Rz. 171

Da dem Sozialplan auch eine Befriedungsfunktion zukommt, besteht durchaus die Möglichkeit, auch in Fällen, in denen die Voraussetzungen für einen erzwingbaren Sozialplan nicht gegeben sind, einen solchen auf freiwilliger Basis abzuschließen. Den Betriebsparteien steht eine umfassende Regelungskompetenz in sozialen wirtschaftlichen und personellen Angelegenheiten zu. Diese räumt ihnen das Recht ein, in jedem Fall auch freiwillige Regelungen für den Ausgleich der wirtschaftlichen Folgen eines Arbeitsplatzverlustes zu treffen.[193] Hieraus folgt letztlich auch die Möglichkeit, unabhängig vom Vorliegen einer konkreten Betriebsänderung, Regelungen zum Ausgleich entstehender wirtschaftlicher Nachteile auch in einem vorsorglichen Sozialplan aufzunehmen.
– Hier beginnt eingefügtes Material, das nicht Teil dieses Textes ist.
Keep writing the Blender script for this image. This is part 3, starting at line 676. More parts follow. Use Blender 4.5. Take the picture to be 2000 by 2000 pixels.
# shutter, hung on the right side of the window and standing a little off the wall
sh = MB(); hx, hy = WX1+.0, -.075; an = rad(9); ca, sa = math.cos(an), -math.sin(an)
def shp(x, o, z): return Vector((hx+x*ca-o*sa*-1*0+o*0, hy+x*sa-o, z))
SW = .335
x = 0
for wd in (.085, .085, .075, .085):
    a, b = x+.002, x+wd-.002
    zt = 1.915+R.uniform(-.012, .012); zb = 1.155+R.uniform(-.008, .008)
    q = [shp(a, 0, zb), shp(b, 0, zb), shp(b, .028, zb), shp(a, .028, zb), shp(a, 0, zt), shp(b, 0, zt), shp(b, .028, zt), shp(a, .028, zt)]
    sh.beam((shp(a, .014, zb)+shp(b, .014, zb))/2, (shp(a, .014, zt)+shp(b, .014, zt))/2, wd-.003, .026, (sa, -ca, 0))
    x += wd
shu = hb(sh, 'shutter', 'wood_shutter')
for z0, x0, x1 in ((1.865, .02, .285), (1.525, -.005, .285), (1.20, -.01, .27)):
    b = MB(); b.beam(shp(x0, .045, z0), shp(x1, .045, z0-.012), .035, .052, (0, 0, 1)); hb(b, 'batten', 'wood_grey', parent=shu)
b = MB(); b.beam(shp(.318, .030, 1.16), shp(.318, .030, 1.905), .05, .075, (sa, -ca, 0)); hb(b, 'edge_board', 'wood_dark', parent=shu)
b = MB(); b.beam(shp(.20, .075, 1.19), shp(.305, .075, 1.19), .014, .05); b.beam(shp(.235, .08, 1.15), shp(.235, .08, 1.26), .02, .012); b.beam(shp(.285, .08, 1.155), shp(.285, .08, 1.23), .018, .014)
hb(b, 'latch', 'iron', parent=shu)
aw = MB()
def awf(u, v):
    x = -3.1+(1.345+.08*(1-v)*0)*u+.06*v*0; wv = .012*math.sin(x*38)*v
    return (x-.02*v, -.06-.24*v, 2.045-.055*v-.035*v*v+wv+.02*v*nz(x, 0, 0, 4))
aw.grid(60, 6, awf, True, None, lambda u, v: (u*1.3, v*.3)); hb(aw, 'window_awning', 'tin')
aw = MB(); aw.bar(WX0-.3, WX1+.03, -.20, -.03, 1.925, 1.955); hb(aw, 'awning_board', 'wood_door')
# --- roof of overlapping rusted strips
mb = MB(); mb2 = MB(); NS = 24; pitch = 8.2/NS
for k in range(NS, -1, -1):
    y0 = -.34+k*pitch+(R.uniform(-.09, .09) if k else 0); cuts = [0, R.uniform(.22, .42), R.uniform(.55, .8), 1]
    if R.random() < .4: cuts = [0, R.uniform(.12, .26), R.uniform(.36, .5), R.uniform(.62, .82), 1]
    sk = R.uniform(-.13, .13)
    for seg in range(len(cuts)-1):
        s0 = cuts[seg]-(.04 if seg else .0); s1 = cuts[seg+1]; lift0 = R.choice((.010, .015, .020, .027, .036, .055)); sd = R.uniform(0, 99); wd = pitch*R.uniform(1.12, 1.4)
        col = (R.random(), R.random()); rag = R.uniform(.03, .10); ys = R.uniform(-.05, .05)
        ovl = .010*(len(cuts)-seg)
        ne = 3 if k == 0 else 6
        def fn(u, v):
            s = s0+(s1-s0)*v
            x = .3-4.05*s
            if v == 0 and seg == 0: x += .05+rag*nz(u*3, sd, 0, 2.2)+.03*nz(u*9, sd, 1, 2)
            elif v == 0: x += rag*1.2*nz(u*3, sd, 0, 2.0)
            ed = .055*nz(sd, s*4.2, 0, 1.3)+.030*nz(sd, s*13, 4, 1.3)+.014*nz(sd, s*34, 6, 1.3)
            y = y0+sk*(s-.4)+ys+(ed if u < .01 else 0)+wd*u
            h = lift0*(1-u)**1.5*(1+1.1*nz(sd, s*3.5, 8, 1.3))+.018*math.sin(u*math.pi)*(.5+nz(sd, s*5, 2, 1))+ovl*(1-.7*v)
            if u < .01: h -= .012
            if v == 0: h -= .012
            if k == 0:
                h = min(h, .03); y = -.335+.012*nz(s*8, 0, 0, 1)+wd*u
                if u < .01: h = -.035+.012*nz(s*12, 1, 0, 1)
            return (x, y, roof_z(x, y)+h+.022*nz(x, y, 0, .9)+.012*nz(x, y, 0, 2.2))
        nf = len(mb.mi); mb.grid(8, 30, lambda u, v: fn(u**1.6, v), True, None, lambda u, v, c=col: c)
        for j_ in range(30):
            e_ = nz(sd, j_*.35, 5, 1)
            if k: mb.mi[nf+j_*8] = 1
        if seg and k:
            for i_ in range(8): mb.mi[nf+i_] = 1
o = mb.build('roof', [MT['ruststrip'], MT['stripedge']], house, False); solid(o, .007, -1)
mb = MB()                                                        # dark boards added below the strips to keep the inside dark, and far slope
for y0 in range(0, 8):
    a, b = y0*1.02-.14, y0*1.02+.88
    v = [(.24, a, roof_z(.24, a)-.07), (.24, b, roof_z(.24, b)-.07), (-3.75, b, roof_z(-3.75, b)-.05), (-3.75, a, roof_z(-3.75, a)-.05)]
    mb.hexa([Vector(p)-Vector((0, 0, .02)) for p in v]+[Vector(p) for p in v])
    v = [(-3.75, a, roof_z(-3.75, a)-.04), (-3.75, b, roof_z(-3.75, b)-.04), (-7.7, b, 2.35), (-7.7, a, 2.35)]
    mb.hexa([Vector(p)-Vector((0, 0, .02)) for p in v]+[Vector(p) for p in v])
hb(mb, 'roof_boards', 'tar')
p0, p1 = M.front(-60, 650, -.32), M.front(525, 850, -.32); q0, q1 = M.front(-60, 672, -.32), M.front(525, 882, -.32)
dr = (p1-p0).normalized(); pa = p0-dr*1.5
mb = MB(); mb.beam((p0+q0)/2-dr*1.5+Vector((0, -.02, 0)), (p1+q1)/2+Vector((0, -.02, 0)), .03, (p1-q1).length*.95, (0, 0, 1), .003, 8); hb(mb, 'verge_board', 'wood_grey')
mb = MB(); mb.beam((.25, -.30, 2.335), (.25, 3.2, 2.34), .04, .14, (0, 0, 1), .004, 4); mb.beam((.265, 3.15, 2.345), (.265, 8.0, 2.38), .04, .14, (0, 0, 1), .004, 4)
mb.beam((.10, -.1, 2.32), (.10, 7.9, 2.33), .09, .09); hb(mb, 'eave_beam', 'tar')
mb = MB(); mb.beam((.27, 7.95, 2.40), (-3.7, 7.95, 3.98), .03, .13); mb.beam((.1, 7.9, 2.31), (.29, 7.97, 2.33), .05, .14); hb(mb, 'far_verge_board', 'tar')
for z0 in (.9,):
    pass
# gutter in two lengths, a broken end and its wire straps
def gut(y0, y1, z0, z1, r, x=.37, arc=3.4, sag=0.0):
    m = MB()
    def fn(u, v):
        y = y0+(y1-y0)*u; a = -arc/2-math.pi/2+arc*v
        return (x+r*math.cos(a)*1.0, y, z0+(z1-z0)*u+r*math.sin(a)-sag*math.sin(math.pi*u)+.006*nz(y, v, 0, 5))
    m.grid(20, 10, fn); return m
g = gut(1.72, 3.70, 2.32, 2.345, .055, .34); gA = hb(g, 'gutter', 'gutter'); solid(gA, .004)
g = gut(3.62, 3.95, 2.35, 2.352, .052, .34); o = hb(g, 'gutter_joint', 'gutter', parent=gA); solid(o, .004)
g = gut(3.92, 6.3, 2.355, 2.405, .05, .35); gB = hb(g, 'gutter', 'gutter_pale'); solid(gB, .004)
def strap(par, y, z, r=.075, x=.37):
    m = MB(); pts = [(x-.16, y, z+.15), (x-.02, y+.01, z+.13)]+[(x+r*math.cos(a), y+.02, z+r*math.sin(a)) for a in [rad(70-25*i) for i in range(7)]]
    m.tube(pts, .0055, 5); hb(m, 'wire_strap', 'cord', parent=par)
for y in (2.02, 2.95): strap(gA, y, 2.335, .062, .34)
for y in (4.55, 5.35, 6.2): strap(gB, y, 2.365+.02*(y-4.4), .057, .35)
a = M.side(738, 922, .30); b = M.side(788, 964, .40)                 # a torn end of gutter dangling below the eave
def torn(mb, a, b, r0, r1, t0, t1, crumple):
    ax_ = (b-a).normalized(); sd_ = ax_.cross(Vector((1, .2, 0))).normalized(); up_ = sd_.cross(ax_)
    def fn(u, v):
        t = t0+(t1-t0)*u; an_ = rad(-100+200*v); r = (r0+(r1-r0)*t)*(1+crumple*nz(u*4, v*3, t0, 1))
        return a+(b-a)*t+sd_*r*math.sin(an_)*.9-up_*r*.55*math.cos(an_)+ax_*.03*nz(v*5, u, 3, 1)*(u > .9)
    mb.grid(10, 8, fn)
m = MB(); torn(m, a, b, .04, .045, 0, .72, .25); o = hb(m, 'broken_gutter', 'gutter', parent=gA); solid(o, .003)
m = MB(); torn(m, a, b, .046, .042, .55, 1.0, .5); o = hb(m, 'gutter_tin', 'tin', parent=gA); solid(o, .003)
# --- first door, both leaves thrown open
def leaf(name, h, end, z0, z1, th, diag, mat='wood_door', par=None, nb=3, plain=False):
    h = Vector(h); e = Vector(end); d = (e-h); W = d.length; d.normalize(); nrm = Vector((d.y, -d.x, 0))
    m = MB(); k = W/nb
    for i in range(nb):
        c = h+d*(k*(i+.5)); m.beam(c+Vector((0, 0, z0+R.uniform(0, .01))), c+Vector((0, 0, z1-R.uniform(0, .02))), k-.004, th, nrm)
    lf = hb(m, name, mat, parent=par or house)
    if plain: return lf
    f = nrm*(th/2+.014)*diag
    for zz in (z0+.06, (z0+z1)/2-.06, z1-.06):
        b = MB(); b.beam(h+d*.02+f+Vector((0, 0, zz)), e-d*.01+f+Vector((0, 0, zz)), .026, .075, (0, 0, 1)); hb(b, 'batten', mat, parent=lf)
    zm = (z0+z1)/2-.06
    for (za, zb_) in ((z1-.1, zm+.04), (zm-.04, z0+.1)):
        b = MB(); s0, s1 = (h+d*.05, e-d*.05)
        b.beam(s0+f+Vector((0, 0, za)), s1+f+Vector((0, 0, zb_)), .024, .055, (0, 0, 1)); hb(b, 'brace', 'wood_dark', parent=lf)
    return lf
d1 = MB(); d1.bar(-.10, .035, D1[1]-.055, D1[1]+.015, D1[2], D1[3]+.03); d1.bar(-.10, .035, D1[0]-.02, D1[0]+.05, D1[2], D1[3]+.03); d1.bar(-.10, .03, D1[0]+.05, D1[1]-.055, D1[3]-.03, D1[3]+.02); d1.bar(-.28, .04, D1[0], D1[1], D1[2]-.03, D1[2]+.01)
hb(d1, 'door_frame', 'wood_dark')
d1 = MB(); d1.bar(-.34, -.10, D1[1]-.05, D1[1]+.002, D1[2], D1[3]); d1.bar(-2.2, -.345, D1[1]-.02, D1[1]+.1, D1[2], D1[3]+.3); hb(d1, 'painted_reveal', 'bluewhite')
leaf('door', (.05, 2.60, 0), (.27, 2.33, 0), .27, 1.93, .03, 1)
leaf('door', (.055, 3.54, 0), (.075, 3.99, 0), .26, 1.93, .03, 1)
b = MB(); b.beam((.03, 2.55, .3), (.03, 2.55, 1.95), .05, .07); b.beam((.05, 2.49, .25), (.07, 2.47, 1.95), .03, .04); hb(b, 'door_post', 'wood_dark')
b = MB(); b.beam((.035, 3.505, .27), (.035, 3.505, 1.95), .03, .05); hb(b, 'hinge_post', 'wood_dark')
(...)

Auch solche derartige Regelungen stellen entsprechend § 88 BetrVG eine freiwillige Betriebsvereinbarung dar, die natürlich nicht erzwungen werden kann.[194] Ein solcher vorsorglicher Sozialplan kommt in Betracht, wenn eine Betriebsänderung zwar denkbar ist, aber entweder ihre Auswirkungen noch nicht klar absehbar sind oder wenn die unternehmerische Maßnahme gar mehrere Betriebsänderungen in aufeinanderfolgenden Stufen darstellt.[195] Da die Betriebsänderung zumindest schon abschätzbar ist, übt mit Abschluss einer derartigen vorsorglichen Regelung der Betriebsrat sein Mitbestimmungsrecht vorzeitig aus. Er verzichtet damit nicht in unzulässiger Weise auf etwaige künftig noch entstehende Mitbestimmungsrechte. Umgekehrt ist allerdings das Mitbestimmungsrecht des Betriebsrates dann auch verbraucht, falls im Anschluss tatsächlich eine entsprechende Betriebsänderung stattfindet.[196]

 

Rz. 172

Von einem bloßen Rahmensozialplan hingegen spricht man, wenn die Betriebsänderung noch überhaupt nicht abschätzbar ist. In diesen Rahmensozialplan einigen sich die Betriebsparteien auf Eckpunkte für einen künftigen Sozialplan, legen jedoch noch nicht abschließende Konditionen fest. Folglich kann er auch noch keine Sperrwirkung entfalten. Ansonsten würde ein unzulässiger Verzicht auf Mitbestimmungsrechte vorliegen, wenn der Betriebsrat für den Fall, dass sich eine Betriebsänderung realisiert, nicht mehr über einen Sozialplan verhandeln könnte.[197] Auch die in einem Sozialplan vereinbarte Fortschreibung der Sozialplankonditionen für einen längeren Zeitraum stellt letztendlich ­einen Rahmensozialplan in diesem Sinne dar.

 

Rz. 173

 

Hinweis

Insbesondere bei einem Rahmensozialplan, der für einen längeren Zeitraum zur Anwendung kommen soll und zumindest Leitlinien beschreibt, sollte auf Seiten des Betriebsrates genau überlegt werden, ob hierdurch nicht ein wesentlicher Effekt des Sozialplans wegfällt. Der Sozialplan kann dem Arbeitgeber finanzielle Belastungen durch den vereinbarten Ausgleich wirtschaftlicher Nachteile auferlegen. Ist für den Unternehmer nicht kalkulierbar, wie "teuer" seine geplante Betriebsänderung wird, bestehen für den Betriebsrat im Interessenausgleichsverfahren bessere Möglichkeiten, auf mildere Maßnahmen hinzuwirken, da ja ggf. hohe Sozialplanansprüche drohen. Hat sich ein Betriebsrat im Rahmensozialplan jedoch bereits festgelegt, so hat der Unternehmer bereits eine Kalkulationsgrundlage und kann besser planen. Auch wenn der Rahmensozialplan für den Betriebsrat keine Bindungswirkung entfaltet, hat sich dieser doch mit den dort vereinbarten Abfindungen bereits einmal einverstanden erklärt und muss dann argumentieren, warum er hiervon abweichen will. In jedem Falle gibt er mit einem Rahmensozialplan ein Stück Verhandlungsspielraum aus der Hand. Es sollte deshalb genau abgewogen werden, ob dies sinnvoll ist.

[195] Krieger/Terhorst, NZA 2014, 689.
[197] DKKW/Däubler, §§ 112, 112a BetrVG Rn 195.